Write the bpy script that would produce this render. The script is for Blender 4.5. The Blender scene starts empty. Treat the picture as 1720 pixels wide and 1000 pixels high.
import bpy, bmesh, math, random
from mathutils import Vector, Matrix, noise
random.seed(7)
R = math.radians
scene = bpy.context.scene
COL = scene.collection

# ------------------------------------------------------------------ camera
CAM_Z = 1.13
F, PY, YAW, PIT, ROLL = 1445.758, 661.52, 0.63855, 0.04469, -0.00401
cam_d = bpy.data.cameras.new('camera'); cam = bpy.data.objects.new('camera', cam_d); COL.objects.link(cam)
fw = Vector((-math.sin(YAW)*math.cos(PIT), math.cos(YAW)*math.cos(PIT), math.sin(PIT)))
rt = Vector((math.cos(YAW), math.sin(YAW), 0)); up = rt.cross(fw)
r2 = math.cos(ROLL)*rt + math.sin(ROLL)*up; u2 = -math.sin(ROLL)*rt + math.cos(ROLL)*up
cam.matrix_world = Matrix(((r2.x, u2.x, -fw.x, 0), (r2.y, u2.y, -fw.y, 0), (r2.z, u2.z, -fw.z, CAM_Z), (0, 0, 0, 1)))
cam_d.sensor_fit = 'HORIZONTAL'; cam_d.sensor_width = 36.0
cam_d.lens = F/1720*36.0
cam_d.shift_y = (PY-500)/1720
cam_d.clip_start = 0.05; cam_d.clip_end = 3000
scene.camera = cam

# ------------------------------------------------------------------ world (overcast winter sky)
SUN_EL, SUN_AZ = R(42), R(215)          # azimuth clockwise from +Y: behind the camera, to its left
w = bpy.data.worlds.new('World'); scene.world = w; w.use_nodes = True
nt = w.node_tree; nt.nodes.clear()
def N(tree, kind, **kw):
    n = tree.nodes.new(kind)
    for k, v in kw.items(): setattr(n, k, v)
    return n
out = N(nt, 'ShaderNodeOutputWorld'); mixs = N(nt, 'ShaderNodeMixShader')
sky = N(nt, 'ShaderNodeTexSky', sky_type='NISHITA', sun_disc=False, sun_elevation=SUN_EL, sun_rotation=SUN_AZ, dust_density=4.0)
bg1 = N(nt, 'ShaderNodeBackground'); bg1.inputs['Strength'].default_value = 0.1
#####
▶ [What you are asked to do]
Every line holding "scene" should be copied out.

▶ [Final result]
Write the bpy script that would produce this render. The script is for Blender 4.5. The Blender scene starts empty. Treat the picture as 1720 pixels wide and 1000 pixels high.
scene = bpy.context.scene
COL = scene.collection
scene.camera = cam
w = bpy.data.worlds.new('World'); scene.world = w; w.use_nodes = True